Partnerships and the global halal food market

Laura Kurth with Prof. P. Glasbergen and Prof. P. Martens

Voluntary sustainability standards try to regulate the physical and social implications of food production beyond the health and safety regulations taken by governments. These standards may be based on humanitarian or ecological considerations by civil society. They may also be based on economic interests of resource security by businesses. An analogy exists between these voluntary sustainability standards and religiously motivated standards (RMS) that are grounded in a religious moral, including spiritual health and food production traditions.
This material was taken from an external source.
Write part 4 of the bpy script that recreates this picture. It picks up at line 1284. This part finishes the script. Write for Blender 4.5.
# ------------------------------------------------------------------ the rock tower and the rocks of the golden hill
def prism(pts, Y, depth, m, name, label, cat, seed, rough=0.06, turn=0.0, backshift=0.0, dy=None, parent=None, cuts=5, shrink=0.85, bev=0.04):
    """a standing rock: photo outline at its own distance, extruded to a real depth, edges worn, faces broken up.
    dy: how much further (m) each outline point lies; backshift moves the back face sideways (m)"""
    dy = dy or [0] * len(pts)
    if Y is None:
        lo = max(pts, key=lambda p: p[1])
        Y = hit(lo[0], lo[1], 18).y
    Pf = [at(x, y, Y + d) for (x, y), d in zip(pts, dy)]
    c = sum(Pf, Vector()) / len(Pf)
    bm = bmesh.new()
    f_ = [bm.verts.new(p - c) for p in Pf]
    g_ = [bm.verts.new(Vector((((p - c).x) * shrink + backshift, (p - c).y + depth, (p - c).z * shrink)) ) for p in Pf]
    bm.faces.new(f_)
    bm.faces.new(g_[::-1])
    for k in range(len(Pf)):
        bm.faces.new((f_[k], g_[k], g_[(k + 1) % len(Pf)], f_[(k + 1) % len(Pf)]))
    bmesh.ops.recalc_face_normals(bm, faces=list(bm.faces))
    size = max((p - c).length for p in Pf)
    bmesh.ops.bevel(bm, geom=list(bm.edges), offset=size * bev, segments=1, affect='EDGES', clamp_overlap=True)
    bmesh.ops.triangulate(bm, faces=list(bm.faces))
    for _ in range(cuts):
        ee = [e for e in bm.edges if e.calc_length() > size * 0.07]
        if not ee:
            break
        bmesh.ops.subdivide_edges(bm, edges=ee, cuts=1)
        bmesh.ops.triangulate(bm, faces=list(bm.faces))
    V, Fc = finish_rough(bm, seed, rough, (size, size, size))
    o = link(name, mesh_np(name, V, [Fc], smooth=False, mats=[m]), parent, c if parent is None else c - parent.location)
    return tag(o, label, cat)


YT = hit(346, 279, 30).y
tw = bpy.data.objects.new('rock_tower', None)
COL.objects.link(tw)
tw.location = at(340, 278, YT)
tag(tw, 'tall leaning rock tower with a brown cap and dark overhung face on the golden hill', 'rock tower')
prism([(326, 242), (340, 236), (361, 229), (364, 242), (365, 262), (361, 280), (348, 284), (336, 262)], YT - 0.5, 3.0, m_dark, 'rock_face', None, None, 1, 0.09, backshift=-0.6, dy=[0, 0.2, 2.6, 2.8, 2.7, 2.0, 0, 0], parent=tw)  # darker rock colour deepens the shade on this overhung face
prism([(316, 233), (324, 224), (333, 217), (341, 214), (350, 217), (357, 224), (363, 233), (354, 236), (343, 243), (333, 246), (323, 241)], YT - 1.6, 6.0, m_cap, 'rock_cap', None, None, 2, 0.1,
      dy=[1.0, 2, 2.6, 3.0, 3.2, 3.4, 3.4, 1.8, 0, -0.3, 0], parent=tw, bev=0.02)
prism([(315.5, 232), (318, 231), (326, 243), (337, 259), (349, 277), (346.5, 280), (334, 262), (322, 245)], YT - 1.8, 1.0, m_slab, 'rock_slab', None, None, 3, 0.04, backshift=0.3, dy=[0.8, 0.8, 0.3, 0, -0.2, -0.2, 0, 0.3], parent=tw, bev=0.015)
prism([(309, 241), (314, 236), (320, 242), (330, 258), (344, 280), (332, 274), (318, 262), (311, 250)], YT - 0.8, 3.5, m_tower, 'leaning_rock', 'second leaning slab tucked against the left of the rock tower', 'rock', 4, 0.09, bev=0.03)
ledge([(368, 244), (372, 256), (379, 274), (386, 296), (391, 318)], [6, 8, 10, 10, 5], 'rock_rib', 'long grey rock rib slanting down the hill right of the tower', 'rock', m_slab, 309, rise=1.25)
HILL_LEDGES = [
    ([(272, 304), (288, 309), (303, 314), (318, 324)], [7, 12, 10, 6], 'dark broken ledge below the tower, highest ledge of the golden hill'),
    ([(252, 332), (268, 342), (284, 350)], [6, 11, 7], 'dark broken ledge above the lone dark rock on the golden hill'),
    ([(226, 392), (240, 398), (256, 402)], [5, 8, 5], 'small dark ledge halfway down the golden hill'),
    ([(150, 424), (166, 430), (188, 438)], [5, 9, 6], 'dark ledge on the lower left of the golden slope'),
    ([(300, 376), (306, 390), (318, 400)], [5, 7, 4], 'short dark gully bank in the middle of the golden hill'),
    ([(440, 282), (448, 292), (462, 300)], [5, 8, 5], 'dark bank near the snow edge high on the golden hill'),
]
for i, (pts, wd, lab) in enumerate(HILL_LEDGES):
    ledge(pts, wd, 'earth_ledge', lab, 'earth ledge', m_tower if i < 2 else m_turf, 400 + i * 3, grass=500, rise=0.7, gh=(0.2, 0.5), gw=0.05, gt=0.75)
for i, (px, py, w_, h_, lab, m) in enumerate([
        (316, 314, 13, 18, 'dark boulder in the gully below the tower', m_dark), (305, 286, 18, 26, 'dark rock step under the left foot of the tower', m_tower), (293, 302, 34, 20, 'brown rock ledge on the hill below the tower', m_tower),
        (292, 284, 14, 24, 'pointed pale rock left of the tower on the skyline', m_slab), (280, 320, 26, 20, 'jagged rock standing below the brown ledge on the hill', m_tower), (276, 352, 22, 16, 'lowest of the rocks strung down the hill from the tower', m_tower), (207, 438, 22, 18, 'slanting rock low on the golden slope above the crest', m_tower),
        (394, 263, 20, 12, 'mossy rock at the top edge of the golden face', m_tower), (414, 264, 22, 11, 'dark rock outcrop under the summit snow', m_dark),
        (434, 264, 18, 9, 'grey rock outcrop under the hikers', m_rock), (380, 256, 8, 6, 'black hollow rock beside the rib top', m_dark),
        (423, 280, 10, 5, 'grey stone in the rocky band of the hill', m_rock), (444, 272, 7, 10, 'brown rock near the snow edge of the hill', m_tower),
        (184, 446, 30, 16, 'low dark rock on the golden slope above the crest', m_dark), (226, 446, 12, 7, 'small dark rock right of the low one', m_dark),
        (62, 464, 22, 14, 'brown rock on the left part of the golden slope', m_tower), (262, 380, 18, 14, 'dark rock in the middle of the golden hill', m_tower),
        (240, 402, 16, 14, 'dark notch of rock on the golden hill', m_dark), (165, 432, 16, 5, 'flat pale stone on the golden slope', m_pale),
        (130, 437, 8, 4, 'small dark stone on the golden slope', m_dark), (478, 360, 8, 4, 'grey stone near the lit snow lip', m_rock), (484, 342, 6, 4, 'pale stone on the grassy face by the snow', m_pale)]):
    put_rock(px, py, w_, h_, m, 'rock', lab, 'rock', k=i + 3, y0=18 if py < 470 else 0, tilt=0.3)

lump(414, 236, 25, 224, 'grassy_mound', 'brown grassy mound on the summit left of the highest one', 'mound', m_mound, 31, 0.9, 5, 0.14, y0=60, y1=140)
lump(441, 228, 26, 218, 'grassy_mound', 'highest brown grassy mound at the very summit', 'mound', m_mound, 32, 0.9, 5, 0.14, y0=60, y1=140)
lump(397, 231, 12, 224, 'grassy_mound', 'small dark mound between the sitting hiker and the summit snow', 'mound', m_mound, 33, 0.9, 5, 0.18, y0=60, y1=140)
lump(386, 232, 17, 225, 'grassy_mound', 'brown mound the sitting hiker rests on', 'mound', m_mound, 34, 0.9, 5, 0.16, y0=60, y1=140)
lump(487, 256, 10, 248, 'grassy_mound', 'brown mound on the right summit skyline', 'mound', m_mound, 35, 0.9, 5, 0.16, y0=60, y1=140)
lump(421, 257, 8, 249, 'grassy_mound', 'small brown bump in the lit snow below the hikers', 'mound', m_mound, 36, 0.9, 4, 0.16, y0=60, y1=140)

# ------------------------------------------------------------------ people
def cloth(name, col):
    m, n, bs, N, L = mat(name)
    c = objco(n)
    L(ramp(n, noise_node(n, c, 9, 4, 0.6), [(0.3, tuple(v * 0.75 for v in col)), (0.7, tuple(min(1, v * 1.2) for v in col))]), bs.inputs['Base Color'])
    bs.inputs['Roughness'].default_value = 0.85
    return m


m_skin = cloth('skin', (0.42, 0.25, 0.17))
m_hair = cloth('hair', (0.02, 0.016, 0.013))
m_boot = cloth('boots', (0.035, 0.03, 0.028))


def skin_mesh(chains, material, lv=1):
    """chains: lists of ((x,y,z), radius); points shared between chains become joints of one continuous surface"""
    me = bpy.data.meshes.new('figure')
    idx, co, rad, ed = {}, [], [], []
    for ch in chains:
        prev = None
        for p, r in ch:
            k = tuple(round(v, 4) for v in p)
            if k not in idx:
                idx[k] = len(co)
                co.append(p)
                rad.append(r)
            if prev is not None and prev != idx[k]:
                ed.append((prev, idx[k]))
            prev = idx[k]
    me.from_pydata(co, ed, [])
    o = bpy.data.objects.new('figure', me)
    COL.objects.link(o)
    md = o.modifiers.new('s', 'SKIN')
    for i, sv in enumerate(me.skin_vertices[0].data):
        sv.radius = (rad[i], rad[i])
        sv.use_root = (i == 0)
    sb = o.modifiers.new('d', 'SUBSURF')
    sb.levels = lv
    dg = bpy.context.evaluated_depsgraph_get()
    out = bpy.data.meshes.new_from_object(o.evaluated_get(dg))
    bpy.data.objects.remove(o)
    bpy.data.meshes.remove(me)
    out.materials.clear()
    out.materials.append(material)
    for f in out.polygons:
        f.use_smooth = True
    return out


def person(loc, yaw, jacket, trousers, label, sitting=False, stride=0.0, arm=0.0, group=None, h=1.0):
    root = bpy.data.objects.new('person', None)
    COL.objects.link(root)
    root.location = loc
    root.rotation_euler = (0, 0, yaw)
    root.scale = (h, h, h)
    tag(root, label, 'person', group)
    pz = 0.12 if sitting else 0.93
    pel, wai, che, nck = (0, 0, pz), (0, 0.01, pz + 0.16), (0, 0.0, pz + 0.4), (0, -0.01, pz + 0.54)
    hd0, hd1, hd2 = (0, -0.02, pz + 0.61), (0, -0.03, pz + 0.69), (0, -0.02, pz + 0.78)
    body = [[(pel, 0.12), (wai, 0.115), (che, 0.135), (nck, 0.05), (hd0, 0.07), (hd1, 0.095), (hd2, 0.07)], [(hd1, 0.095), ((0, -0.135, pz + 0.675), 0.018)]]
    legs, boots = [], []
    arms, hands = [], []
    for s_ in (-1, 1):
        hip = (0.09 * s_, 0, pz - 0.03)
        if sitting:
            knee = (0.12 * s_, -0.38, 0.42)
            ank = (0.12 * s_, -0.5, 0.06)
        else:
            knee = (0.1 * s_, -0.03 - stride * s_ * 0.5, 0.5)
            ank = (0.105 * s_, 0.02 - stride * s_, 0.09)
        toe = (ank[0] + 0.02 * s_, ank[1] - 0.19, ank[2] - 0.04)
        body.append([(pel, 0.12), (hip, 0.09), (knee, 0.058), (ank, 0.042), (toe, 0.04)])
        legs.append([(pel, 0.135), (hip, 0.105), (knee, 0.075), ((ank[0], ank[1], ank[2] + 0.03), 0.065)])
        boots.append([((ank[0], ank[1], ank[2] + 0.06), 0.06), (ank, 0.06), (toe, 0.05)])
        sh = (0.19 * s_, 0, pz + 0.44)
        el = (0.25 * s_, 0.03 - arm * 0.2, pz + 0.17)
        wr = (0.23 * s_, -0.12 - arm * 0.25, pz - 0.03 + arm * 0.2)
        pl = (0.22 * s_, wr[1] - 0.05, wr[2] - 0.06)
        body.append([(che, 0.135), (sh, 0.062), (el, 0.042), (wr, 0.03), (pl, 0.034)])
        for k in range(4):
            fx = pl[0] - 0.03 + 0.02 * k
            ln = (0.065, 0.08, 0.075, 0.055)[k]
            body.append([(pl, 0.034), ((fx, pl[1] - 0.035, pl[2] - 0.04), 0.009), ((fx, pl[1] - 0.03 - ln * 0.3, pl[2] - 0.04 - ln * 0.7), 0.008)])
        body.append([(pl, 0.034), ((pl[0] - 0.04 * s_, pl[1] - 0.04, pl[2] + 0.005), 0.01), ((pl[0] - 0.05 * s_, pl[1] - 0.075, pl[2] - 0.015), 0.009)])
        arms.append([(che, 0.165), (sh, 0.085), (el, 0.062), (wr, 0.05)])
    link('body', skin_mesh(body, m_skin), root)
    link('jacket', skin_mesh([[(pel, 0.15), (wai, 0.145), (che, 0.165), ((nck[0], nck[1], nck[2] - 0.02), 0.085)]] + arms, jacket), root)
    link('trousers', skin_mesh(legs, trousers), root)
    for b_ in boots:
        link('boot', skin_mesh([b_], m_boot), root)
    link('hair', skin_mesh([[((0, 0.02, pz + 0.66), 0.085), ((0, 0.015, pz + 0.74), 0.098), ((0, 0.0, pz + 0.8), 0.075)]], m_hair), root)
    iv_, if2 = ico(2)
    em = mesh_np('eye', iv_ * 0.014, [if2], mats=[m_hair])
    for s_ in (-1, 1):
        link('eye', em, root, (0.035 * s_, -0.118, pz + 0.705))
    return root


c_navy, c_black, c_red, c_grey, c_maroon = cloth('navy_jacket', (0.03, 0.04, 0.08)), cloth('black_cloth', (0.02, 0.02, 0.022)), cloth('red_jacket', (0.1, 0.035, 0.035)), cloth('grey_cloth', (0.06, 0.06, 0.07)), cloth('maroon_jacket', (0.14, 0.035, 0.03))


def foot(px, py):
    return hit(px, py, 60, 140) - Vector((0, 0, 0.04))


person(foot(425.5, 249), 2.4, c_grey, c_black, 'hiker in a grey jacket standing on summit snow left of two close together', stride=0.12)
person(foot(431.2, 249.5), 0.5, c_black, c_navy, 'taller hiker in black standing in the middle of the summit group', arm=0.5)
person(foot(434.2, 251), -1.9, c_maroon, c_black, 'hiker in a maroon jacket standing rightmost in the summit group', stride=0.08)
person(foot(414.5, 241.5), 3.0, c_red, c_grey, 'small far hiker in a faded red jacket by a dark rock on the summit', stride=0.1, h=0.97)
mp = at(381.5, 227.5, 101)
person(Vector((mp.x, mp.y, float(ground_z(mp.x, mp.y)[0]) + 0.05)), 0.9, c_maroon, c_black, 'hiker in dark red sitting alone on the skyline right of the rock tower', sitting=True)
Both impose additional voluntary regulation on businesses that are coming forth from normative assumptions about the ‘good food’. For religious groups, this food moral is grounded in the Holy Scriptures, such as the Qur’an or the Torah, and in religious records, e.g. the Sunnah or the Talmud.  These normative assumptions are no objective scientific facts, but may face contestation by civil society, governments and the market. Laura Kurth

Laura’s research will deal with the question how we can understand the politics of contesting worldviews in the (global) halal food market. For this purpose, she will develop three different perspectives on the topic: Halal identity in a multicultural society, public-private relations regarding Halal, and the legitimacy of Halal certification. Halal has been chosen as case study, because the Muslim community is the fastest growing population in Europe, which adheres to RMS. Moreover, every fourth person in the world consumes halal food.